_Short problem_
Say how many lines include the word "Write". Reply with nothing but the number.

_Exercise input_
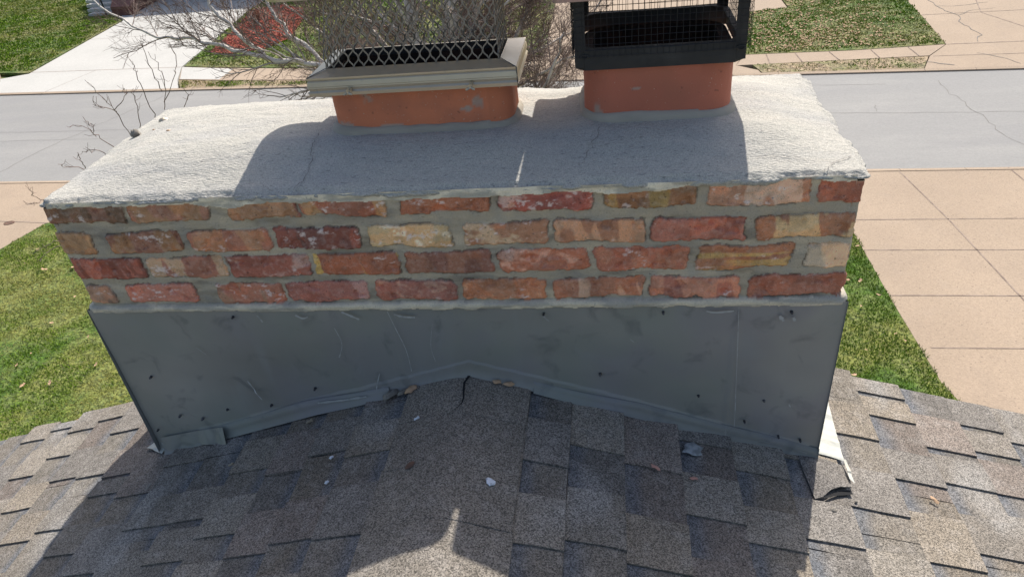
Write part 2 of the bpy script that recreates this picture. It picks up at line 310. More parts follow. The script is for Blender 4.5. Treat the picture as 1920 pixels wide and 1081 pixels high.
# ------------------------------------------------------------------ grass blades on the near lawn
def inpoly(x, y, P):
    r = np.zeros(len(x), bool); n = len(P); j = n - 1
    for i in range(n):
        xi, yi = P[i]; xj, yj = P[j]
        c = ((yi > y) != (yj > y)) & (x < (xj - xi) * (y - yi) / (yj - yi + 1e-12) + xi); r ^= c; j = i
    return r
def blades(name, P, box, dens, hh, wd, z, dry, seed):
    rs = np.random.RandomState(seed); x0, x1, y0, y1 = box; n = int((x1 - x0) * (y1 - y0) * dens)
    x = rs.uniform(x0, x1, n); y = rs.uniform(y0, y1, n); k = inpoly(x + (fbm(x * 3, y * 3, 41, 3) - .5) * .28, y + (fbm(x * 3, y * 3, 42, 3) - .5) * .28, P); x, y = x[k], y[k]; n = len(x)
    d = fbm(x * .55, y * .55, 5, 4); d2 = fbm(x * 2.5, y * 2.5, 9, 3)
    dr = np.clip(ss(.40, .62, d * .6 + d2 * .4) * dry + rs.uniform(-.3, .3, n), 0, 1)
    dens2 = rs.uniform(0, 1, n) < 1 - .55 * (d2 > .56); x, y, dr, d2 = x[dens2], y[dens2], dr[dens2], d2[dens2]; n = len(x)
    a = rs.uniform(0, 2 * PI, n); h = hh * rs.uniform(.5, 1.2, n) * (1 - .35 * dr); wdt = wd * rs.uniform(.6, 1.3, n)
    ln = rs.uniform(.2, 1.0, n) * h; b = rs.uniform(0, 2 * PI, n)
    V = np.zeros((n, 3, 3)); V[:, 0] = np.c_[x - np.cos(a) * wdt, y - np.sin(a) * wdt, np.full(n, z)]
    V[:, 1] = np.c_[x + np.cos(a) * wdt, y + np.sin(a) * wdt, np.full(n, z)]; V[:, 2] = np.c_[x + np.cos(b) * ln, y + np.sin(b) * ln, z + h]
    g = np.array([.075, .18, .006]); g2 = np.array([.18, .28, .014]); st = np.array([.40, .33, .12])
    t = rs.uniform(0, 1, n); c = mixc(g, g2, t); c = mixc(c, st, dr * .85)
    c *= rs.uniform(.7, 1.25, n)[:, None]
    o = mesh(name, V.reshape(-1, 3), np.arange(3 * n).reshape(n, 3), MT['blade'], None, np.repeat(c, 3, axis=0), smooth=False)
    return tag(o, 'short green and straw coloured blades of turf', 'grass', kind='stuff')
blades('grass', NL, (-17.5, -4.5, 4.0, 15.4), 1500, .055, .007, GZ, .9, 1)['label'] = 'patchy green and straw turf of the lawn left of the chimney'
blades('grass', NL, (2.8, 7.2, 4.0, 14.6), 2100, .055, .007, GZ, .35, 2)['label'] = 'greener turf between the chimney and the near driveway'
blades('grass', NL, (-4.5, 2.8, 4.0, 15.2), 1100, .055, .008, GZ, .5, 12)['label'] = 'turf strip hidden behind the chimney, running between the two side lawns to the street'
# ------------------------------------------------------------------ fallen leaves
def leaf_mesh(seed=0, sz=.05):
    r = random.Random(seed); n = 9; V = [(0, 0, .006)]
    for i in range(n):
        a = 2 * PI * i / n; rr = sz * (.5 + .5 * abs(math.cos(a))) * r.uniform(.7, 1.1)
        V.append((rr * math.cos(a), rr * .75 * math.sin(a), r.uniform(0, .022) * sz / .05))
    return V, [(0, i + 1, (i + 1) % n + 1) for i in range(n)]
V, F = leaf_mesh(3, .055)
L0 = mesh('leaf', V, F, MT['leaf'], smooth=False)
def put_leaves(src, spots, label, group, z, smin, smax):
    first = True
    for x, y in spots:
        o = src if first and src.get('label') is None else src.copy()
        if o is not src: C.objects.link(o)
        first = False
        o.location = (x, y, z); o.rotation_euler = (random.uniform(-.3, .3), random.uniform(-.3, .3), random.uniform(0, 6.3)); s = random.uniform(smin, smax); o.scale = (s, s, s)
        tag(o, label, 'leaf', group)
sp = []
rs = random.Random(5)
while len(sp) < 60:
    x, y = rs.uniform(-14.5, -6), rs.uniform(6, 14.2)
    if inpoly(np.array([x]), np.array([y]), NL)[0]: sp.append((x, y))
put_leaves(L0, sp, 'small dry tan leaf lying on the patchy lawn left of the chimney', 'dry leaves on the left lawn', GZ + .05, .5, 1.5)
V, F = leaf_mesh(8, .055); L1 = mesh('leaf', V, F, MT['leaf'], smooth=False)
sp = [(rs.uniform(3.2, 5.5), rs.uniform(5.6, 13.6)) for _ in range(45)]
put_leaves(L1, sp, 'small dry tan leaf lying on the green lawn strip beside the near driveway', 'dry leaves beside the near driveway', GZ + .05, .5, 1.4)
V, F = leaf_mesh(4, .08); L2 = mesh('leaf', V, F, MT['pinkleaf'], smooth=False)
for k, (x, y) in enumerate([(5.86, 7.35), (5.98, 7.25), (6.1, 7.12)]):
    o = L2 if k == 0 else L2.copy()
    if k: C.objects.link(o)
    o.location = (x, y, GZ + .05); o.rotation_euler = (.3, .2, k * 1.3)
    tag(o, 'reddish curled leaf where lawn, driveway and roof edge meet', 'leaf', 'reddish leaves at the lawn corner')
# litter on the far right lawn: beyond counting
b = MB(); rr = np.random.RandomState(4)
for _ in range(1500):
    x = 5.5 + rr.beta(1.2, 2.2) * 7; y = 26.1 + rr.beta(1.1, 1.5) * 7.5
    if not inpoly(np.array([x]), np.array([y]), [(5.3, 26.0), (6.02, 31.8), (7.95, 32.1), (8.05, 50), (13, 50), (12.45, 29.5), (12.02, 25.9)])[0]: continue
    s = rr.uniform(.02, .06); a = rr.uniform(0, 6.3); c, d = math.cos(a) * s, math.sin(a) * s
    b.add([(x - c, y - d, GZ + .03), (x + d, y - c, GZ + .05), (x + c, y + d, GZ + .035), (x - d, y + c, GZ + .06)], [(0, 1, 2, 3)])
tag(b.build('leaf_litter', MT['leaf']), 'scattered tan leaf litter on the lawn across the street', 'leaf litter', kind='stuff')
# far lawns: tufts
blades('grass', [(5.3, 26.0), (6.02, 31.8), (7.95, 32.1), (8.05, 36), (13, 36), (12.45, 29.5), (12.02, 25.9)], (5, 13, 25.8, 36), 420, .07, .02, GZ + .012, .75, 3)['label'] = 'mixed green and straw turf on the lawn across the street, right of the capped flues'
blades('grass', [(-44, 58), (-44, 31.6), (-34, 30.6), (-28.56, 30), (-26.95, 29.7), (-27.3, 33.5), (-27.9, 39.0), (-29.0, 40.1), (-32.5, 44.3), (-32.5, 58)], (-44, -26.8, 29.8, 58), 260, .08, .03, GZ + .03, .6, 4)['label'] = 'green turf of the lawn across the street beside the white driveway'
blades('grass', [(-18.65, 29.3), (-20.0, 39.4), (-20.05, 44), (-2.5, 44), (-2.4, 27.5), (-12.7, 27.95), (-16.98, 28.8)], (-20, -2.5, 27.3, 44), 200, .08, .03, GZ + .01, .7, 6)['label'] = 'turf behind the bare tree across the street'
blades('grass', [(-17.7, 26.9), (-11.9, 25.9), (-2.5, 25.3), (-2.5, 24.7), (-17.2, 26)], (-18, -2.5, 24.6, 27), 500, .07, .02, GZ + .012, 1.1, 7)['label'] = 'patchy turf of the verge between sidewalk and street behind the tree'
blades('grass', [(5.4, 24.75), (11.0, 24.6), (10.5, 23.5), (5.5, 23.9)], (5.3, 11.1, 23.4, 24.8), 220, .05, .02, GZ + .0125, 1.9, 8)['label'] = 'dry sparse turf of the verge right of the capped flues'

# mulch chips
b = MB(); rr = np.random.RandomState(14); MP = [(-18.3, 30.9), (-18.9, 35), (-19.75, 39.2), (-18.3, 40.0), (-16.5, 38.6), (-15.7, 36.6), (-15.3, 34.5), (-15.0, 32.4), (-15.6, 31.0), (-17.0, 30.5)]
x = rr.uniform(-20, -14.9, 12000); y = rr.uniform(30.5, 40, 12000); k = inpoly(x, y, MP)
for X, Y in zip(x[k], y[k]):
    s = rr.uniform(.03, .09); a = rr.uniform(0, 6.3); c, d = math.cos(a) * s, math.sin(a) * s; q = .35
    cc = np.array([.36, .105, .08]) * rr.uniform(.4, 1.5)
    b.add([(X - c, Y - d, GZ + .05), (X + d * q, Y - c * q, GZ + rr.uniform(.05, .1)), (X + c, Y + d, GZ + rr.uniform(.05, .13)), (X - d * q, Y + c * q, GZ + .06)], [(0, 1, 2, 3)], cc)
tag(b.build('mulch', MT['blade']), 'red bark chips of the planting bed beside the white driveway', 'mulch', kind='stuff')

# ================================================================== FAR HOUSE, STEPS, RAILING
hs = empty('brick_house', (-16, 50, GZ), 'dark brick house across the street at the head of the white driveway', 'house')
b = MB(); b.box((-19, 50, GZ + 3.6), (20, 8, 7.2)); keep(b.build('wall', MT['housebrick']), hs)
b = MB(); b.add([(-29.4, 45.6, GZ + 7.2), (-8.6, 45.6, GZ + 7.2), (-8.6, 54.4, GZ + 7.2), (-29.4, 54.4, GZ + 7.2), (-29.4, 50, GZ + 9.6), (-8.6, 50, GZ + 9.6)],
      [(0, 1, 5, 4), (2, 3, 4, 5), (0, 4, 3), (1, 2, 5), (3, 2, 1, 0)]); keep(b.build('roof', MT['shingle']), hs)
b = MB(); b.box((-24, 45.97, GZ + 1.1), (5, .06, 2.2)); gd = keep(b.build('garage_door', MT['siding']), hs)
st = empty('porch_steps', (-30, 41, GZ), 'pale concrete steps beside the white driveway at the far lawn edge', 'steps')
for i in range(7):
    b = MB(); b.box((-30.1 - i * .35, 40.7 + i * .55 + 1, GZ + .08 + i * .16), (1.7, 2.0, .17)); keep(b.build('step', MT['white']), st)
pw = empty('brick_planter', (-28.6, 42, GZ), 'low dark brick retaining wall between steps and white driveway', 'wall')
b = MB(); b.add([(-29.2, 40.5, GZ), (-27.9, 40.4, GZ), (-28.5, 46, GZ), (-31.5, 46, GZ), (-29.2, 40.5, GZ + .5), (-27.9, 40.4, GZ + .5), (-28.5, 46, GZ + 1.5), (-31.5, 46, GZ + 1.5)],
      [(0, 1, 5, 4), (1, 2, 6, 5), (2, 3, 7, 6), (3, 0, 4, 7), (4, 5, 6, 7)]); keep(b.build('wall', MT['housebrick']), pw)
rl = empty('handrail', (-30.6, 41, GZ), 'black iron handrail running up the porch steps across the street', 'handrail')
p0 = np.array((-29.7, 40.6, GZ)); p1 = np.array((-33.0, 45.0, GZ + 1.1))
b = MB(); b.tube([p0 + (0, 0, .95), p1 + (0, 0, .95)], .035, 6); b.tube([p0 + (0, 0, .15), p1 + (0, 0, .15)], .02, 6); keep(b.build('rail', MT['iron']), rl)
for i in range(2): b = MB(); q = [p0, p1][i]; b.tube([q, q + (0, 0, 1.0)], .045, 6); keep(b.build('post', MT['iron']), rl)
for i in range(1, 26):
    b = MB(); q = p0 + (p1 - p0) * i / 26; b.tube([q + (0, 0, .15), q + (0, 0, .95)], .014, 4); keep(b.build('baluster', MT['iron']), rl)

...

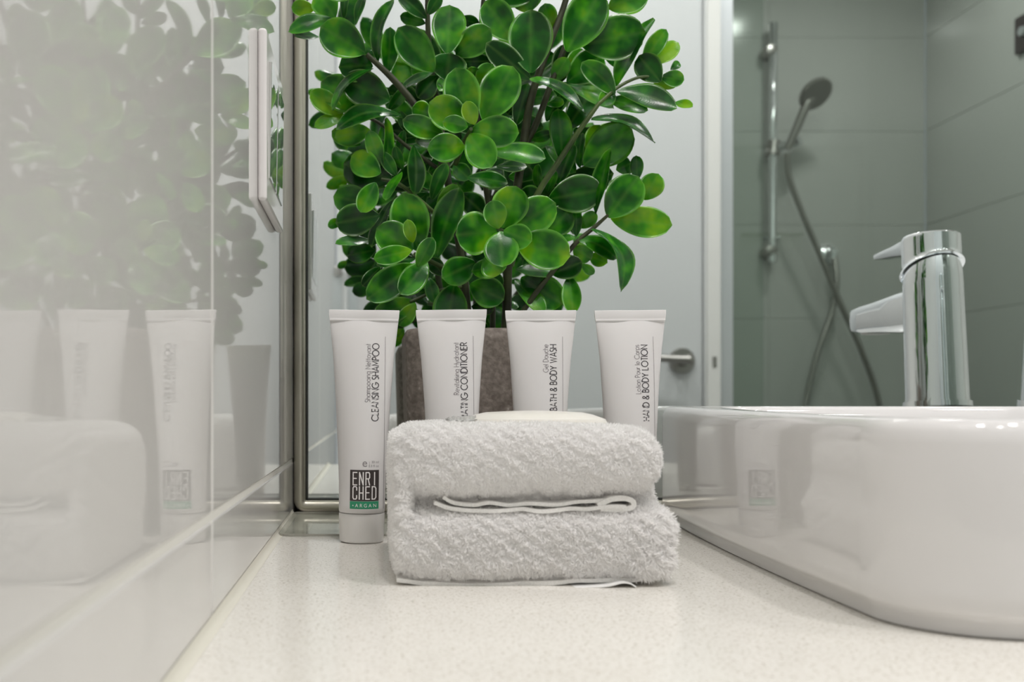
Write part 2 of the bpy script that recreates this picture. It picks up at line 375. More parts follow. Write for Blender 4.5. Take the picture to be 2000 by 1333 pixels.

_Answer to the exercise_
2